Olaf makes good suggestions about Haskell 98 library module
Random.  I propose to write them into the report.

Simon

-----Original Message-----
From: Olaf Chitil [mailto:[EMAIL PROTECTED]] 
Sent: Monday, November 30, 1998 1:42 PM
To: Simon Peyton-Jones
Subject: Haskell 98: randomIO


Hi Simon,

I just had a look at the Random module of the Haskell 98 library report
(strangely the HTML title is Haskell 1.3 Library Report) 

1. The module only exports random, not randomIO.

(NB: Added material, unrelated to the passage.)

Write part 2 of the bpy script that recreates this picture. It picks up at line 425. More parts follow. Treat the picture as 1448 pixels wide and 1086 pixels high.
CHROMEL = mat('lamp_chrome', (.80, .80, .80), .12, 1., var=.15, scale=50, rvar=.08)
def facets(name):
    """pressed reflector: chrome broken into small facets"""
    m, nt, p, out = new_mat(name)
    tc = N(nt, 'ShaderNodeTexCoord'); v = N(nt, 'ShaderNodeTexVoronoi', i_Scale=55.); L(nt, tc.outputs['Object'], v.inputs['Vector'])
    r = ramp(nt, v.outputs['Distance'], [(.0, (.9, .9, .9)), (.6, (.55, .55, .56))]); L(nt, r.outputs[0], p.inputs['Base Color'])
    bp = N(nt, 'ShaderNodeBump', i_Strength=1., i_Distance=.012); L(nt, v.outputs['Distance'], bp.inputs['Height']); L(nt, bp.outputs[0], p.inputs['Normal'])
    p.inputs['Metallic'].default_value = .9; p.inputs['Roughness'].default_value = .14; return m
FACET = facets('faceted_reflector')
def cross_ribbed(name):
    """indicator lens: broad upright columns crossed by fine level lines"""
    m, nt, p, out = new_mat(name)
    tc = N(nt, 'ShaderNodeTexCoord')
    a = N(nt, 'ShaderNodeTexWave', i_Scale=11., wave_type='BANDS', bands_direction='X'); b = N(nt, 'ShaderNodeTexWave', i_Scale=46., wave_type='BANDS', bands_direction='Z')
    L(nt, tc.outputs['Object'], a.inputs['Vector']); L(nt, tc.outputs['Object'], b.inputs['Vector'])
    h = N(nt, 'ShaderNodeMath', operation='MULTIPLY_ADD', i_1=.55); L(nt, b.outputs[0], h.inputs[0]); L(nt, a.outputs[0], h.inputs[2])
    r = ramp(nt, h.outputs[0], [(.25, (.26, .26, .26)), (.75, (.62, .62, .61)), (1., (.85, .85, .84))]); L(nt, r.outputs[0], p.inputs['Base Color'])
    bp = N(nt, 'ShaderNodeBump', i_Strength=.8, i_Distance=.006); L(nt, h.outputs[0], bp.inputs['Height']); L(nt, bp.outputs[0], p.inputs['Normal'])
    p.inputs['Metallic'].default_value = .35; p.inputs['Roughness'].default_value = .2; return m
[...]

2. Nowhere is stated that the produced lists are infinite. The functions
could
simply produce the empty list ;-)

3. Although the lists are infinite some programmers may prefer to call
randomIO
several times expecting different numbers. Currently the description just
contains the following sentence about randomIO

The randomIO function is similar to random except that it obtains an initial
seed in some system-dependent manner. 

I think that the report should definitly rule out the possiblity that every
evaluation of randomIO uses the *same* initial seed.

The expression

        (accumulate.take 10.repeat) (randomIO (1,100) >>= return.head) >>=
print

(accumulate -> sequence in H'98)
should not necessarily give the same as

        randomIO (0,100) >>= (print.take 10)

but certainly a pseudo-random sequence as well (in contrast to the current
implementation in Hugs, I don't know about ghc).